PROBLEM TO WORK ON: Transcribe the entries below exactly.
Start PROVIDED INFORMATION
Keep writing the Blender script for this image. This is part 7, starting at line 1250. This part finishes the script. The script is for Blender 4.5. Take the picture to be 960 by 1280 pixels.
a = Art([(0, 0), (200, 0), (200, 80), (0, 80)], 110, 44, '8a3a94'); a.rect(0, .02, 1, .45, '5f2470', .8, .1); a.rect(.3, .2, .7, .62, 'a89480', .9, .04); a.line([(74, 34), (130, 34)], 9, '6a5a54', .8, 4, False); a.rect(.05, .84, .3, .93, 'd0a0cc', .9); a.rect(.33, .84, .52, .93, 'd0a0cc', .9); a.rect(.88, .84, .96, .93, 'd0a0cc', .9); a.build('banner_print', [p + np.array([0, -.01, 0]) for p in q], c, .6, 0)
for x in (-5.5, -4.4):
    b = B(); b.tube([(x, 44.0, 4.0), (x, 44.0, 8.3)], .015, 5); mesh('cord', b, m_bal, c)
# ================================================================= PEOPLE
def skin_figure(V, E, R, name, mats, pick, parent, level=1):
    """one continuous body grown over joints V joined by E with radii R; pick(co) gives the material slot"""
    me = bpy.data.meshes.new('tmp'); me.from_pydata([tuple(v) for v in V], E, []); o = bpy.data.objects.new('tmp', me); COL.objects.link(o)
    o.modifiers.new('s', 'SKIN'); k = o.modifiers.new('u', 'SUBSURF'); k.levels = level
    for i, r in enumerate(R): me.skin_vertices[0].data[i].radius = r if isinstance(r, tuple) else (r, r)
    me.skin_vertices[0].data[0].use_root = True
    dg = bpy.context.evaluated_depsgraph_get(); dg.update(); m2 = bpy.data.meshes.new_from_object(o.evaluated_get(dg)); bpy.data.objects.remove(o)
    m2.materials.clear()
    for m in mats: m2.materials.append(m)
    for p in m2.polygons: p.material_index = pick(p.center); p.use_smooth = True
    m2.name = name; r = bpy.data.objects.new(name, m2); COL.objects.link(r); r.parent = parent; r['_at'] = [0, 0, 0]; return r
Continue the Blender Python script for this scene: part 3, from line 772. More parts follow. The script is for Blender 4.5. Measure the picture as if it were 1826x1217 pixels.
End PROVIDED INFORMATION
ANSWER FOR THE TASK:
Keep writing the Blender script for this image. This is part 7, starting at line 1250. This part finishes the script. The script is for Blender 4.5. Take the picture to be 960 by 1280 pixels.
a = Art([(0, 0), (200, 0), (200, 80), (0, 80)], 110, 44, '8a3a94'); a.rect(0, .02, 1, .45, '5f2470', .8, .1); a.rect(.3, .2, .7, .62, 'a89480', .9, .04); a.line([(74, 34), (130, 34)], 9, '6a5a54', .8, 4, False); a.rect(.05, .84, .3, .93, 'd0a0cc', .9); a.rect(.33, .84, .52, .93, 'd0a0cc', .9); a.rect(.88, .84, .96, .93, 'd0a0cc', .9); a.build('banner_print', [p + np.array([0, -.01, 0]) for p in q], c, .6, 0)
for x in (-5.5, -4.4):
    b = B(); b.tube([(x, 44.0, 4.0), (x, 44.0, 8.3)], .015, 5); mesh('cord', b, m_bal, c)
# ================================================================= PEOPLE
def skin_figure(V, E, R, name, mats, pick, parent, level=1):
    """one continuous body grown over joints V joined by E with radii R; pick(co) gives the material slot"""
    me = bpy.data.meshes.new('tmp'); me.from_pydata([tuple(v) for v in V], E, []); o = bpy.data.objects.new('tmp', me); COL.objects.link(o)
    o.modifiers.new('s', 'SKIN'); k = o.modifiers.new('u', 'SUBSURF'); k.levels = level
    for i, r in enumerate(R): me.skin_vertices[0].data[i].radius = r if isinstance(r, tuple) else (r, r)
    me.skin_vertices[0].data[0].use_root = True
    dg = bpy.context.evaluated_depsgraph_get(); dg.update(); m2 = bpy.data.meshes.new_from_object(o.evaluated_get(dg)); bpy.data.objects.remove(o)
    m2.materials.clear()
    for m in mats: m2.materials.append(m)
    for p in m2.polygons: p.material_index = pick(p.center); p.use_smooth = True
    m2.name = name; r = bpy.data.objects.new(name, m2); COL.objects.link(r); r.parent = parent; r['_at'] = [0, 0, 0]; return r
Continue the Blender Python script for this scene: part 3, from line 772. More parts follow. The script is for Blender 4.5. Measure the picture as if it were 1826x1217 pixels.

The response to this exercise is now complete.